Mittlerweile (oder besser gesagt wohl seit mehr als fünfzehn Jahren) ist Woody Allen an einem Punkt in seiner Karriere angekommen, an dem man prinzipiell über jeden seiner Filme die selben Dinge schreiben kann (oder zumindest sehr ähnliche). Konstant erscheint Jahr für Jahr ein Film von ihm (kürzlich noch zusätzlich eine Serie für Amazon). Seine künstlerische Strahlkraft ist größtenteils verblasst, der mutige Erneuerer der amerikanischen Komödie, der Woody Allen von Annie Hall, Manhattan oder Zelig ist nicht mehr. Das alles ist hinlänglich diskutiert und selbst der größte Allen-Aficionado gibt heute klein bei, wenn man ihn mit dem wechselhaften Spätwerk des Regisseurs konfrontiert. Was sich Allen aber bei aller Kritik bewahrt hat, ist eine gewisse curiosity, die immer wieder aufblitzt. Einzelne Szenen, Momente, begraben unter den immer selben Figurenanordnungen, kauzigen Dialogen und verstaubten Erzählmustern, immer in Gefahr vom unachtsamen Zuseher übersehen zu werden. Man könnte jetzt wohl einwenden, dass man vermutlich in jedem Film einzelne Momente findet, die sich vom Gesamteindruck abheben und vielleicht ist dieser Artikel tatsächlich nur gutgemeinte Überinterpretation eines Sympathisanten, der nicht wahrhaben will, dass sich Woody Allens rezente Filme nicht vom Einheitstrott der restlichen US-Unterhaltungsindustrie abheben. Würde ich diesen Einwand akzeptieren, so könnte ich an dieser Stelle zu schreiben aufhören, besser noch, das bereits Geschriebene löschen und den alten Mann in Ruhe lassen. Aber ich will nicht ruhen. Wie ein unbeugsames gallisches Dorf thront in der Mitte von Allens neuestem Film Café Society eine Szene, die nicht nur für sich und im Kontext dieses Films von Bedeutung, sondern die mich auch besser verstehen hat lassen, was die besten Werke Allens auszeichnet.
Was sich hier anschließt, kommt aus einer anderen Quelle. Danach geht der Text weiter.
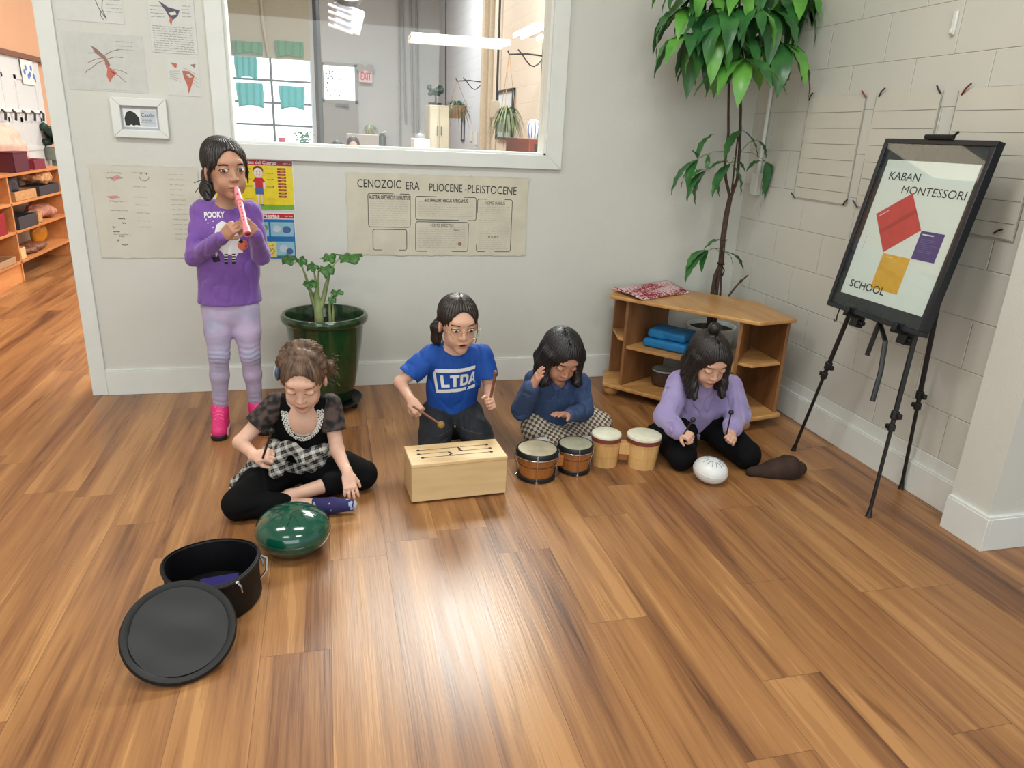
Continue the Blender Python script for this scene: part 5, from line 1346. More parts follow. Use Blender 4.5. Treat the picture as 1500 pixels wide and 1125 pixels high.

Schwarzbild, ein jazziger Soundtrack, die immer gleiche Typographie, die immer gleichen Namen in den Opening Credits; der Beginn eines Woody Allen-Films ist wie ein Familientreffen, man fühlt sich sofort heimisch, man fühlt sich sofort wohl (Gefühle, die sich je nach Qualität des Folgenden unterschiedlich schnell verflüchtigen). Bobby Dorfman (Jesse Eisenberg), jüngster Spross einer mittelständigen New Yorker Familie kommt nach Los Angeles. Er wird wie so viele vom Glamour der Filmmetropole angezogen, möchte dort sein Glück versuchen und verhofft sich von seinem erfolgreichen Onkel Phil (Steve Carell) eine erste Starthilfe in der neuen Stadt. Phil ist glücklich verheiratet, hat sich aber dennoch mit seiner Sekretärin Vonnie (Kristen Stewart) eingelassen. Vonnie fällt auf Geheiß von Phil die Aufgabe zu Bobby in der Stadt herumzuführen. Es kommt wie es kommen muss: Bobby verliebt sich in Vonnie, Phil möchte seine Frau nach langem hin und her doch nicht verlassen, Bobby macht Vonnie nach einigen Monaten einen Heiratsantrag, Phil entscheidet sich just in diesem Moment doch für ein Leben mit Vonnie.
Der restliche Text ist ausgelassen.